Eight women have come forward to accuse Morgan Freeman of sexual harassment and inappropriate behavior.
CNN published an investigative report on Thursday, May 24, after speaking with 16 people who described a pattern of misconduct by the 80-year-old actor. Eight of them claimed to be victims, while the other eight said they witnessed the alleged incidents.
One young production assistant claimed to the network that she endured several months of unwanted touching and inappropriate comments on the set of the 2017 bank heist comedy Going in Style starring Freeman. She alleged that the movie star once "kept trying to lift up my skirt and asking if I was wearing underwear” before his costar Alan Arkin told him to stop.

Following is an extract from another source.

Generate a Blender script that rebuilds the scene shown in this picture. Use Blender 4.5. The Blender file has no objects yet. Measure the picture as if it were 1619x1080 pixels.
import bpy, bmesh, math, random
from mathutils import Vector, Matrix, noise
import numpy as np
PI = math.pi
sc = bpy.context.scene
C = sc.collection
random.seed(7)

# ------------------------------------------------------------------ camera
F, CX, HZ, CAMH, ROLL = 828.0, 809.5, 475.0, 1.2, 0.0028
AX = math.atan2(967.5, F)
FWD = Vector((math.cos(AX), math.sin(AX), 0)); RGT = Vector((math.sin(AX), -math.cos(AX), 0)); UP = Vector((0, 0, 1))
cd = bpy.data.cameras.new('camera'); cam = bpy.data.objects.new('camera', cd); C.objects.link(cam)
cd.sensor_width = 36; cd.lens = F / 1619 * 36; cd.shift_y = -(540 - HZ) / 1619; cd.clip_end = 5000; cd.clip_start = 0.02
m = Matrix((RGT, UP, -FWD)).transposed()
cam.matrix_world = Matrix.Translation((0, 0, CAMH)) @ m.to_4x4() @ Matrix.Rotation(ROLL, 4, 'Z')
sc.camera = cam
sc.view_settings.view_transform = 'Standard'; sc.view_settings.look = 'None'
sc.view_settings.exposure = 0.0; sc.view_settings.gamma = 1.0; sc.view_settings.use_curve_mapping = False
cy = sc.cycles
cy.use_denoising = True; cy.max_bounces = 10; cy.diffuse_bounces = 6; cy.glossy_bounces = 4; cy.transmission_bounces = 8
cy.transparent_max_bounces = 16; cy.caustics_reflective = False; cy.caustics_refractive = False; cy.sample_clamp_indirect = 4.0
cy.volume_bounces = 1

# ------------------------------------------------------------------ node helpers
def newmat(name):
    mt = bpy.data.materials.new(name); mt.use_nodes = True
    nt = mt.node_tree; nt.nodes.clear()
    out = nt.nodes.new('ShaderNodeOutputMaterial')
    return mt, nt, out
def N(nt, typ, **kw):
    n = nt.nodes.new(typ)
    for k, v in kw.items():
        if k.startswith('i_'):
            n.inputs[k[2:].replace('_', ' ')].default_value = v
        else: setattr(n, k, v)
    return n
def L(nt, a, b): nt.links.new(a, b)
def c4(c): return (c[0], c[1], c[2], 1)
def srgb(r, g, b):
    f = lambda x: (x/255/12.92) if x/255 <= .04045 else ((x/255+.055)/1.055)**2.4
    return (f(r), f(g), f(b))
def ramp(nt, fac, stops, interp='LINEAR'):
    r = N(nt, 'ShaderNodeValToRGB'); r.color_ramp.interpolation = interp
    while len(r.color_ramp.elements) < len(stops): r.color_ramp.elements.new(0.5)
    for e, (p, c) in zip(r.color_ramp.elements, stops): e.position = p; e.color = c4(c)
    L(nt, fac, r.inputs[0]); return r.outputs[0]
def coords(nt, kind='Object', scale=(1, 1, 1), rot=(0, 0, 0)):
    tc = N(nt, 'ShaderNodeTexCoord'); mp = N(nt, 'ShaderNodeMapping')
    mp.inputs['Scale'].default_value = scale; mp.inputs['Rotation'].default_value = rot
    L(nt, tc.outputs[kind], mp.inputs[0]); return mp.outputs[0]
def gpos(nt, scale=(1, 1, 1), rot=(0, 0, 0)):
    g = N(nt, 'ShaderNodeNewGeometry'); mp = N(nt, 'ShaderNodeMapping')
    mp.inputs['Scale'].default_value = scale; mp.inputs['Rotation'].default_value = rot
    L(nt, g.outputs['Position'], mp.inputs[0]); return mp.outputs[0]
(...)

A senior member of the production staff for the 2013 thriller Now You See Me claimed to CNN that Freeman made numerous comments about her and her female assistant’s bodies.
"We knew that if he was coming by … not to wear any top that would show our breasts, not to wear anything that would show our bottoms, meaning not wearing clothes that [were] fitted,” she said.
Four of the people interviewed by CNN claimed that the Oscar winner made women feel uncomfortable on various movie sets over the past 10 years. They said they did not report his alleged behavior in fear of losing their jobs.
"He would be verbally inappropriate and it was just shocking,” claimed a former male employee at Revelations Entertainment, the movie production company that the Million Dollar Baby actor founded in 1996 with his business partner Lori McCreary. "It’s hard because on any set he is the most powerful person on it. It’s weird because you just don’t expect it from Morgan Freeman, someone who you respect.”
In addition, three entertainment reporters, including CNN’s own Chloe Melas, alleged that Freeman made inappropriate comments toward them at public press events. Melas claimed that he repeatedly looked her up and down and called her "ripe” when she interviewed him at a junket for Going in Style while six months pregnant. The alleged encounter led to the start of CNN’s months-long investigation.